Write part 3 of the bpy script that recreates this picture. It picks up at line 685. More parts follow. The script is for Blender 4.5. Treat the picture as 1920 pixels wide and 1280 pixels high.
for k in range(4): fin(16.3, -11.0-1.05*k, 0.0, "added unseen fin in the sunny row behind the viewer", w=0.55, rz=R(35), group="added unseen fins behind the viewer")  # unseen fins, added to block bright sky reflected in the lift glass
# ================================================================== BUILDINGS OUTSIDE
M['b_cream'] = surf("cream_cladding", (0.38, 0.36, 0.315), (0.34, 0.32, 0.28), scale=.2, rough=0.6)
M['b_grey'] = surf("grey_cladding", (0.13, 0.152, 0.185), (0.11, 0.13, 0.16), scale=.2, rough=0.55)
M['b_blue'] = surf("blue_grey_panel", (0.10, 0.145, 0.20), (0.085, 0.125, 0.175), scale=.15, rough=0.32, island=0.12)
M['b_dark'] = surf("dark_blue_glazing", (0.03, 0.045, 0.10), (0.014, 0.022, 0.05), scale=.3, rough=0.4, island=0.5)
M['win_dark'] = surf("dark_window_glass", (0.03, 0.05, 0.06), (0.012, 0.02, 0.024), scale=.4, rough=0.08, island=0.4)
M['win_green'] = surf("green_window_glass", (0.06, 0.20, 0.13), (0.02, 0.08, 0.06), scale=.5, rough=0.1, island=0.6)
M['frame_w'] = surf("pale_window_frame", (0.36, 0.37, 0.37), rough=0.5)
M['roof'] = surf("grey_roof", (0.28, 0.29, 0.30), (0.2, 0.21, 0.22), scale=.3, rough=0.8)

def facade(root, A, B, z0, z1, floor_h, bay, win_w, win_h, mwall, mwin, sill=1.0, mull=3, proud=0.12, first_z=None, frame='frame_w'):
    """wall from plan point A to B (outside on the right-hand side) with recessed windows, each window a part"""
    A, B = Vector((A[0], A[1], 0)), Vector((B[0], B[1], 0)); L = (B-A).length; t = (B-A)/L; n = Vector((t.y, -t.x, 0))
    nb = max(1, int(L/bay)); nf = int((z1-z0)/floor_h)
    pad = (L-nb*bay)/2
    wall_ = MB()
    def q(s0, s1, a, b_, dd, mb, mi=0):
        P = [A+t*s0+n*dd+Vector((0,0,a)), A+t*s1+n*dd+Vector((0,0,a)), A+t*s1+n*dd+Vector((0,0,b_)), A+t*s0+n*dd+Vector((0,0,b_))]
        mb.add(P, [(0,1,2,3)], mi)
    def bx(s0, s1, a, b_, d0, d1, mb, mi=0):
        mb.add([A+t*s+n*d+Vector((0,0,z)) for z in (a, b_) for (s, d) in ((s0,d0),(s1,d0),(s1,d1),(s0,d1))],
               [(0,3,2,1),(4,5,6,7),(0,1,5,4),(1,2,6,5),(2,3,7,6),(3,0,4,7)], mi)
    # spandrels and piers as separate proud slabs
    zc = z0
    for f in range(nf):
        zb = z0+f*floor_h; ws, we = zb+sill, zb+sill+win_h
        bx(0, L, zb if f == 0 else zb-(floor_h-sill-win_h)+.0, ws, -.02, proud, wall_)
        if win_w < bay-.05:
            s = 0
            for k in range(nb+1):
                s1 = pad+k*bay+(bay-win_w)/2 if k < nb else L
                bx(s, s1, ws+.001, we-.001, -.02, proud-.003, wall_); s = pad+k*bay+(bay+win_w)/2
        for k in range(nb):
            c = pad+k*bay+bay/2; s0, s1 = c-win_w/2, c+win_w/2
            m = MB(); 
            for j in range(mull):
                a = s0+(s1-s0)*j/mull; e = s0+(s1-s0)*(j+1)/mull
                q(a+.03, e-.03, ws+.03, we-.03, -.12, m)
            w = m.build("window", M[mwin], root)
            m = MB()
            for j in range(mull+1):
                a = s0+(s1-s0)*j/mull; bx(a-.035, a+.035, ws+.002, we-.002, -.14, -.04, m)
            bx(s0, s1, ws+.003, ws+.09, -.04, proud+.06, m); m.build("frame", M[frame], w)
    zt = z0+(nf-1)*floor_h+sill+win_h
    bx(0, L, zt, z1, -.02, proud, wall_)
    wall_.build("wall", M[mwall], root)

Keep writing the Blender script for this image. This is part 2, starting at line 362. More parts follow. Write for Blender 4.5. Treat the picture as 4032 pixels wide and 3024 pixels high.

-*-*-

To be done ▸
Say how many lines in the listing above include "part". Give nothing but the number.

Reply to the exercise ▸
3